James Kwoun
Dissertation
Friends Against Friends: Theory of Issue Linkage and the Politics of Restraining Allies
Committee Members
Philip Potter (Chair), Dale Copeland, Todd Sechser, Will Hitchcock (History Department)
Biography
James Kwoun is a career intelligence officer in the U.S. Army with two decades of active-duty service. Throughout his career, he has provided intelligence support to senior officials across the U.S. government, including the White House, Department of Defense, Department of State, and various Intelligence Community agencies. His work has shaped national policy, military planning at the theater level, and combat operations in various overseas locations. James has served overseas in Iraq, Afghanistan, South Korea, and three countries on the African continent. He currently serves as a Professor of Strategic Intelligence at the National Intelligence University, a position awarded annually to one U.S. Army officer through a competitive selection process.

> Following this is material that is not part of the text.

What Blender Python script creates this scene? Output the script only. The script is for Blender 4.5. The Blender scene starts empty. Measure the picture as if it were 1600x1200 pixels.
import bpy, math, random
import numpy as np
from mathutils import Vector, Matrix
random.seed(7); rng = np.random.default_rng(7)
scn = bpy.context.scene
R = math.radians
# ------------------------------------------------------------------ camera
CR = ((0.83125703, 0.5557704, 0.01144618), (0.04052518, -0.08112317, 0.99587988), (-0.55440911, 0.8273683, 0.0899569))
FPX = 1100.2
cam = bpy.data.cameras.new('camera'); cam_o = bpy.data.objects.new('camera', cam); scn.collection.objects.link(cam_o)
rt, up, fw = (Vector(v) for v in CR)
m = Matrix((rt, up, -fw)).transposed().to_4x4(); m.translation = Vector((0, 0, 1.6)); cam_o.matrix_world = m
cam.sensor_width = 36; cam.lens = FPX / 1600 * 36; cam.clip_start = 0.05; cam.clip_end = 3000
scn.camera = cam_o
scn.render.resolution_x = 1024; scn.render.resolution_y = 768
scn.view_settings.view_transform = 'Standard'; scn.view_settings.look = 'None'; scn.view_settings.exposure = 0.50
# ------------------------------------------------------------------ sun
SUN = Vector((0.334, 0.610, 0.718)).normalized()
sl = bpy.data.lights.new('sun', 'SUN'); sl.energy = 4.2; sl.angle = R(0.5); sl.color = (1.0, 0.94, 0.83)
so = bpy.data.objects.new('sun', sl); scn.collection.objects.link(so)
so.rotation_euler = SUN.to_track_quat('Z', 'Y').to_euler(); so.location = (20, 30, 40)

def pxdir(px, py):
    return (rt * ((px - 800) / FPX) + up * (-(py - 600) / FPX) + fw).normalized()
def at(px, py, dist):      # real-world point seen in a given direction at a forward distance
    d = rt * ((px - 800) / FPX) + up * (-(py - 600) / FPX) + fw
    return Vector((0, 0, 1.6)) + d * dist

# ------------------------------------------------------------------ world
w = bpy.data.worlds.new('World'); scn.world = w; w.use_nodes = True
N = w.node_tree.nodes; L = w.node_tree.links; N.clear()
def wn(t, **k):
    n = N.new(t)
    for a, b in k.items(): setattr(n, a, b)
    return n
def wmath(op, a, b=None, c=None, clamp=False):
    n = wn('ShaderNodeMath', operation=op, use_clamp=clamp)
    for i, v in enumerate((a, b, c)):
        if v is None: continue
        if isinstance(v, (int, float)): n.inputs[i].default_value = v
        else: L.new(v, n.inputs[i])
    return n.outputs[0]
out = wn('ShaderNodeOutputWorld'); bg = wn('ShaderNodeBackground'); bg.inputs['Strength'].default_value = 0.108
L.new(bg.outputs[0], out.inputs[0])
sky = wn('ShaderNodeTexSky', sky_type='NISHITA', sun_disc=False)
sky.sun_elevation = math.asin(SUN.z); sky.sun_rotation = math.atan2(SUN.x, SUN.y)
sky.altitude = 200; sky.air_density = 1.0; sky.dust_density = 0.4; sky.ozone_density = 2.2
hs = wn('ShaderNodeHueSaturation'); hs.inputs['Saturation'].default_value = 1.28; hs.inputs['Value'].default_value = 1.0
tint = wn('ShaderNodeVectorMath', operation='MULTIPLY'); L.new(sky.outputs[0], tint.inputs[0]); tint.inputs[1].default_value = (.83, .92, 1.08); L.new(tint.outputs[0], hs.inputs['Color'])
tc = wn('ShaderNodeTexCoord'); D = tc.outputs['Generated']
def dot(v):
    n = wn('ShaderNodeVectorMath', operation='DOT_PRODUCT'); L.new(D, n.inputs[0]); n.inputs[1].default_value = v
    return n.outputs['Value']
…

He has held a variety of roles, each focused on a unique function within the U.S. government. While assigned to the Defense Intelligence Agency, James led the development of strategic assessments to support national policymakers, including regular contributions to briefings to the President, Secretary of Defense, and the Chairman of the Joint Chiefs. This assignment included a tour on a Pentagon-based team responsible for leading the Department of Defense initial response to Russia’s initial invasion of Ukraine in 2022. While assigned to a Combatant Command, James was part of a team that developed campaign and contingency plans that organized the resources across the theater to address current and hypothetical threats. At the tactical level, James has served as the senior intelligence officer for units involved in combat operations in Iraq and Afghanistan.
James is passionate about applying an interdisciplinary approach to national security challenges. He is particularly interested in how perspectives from social science, history, applied research, and intelligence analysis can be integrated into a broader analytic framework to better understand complex threat environments.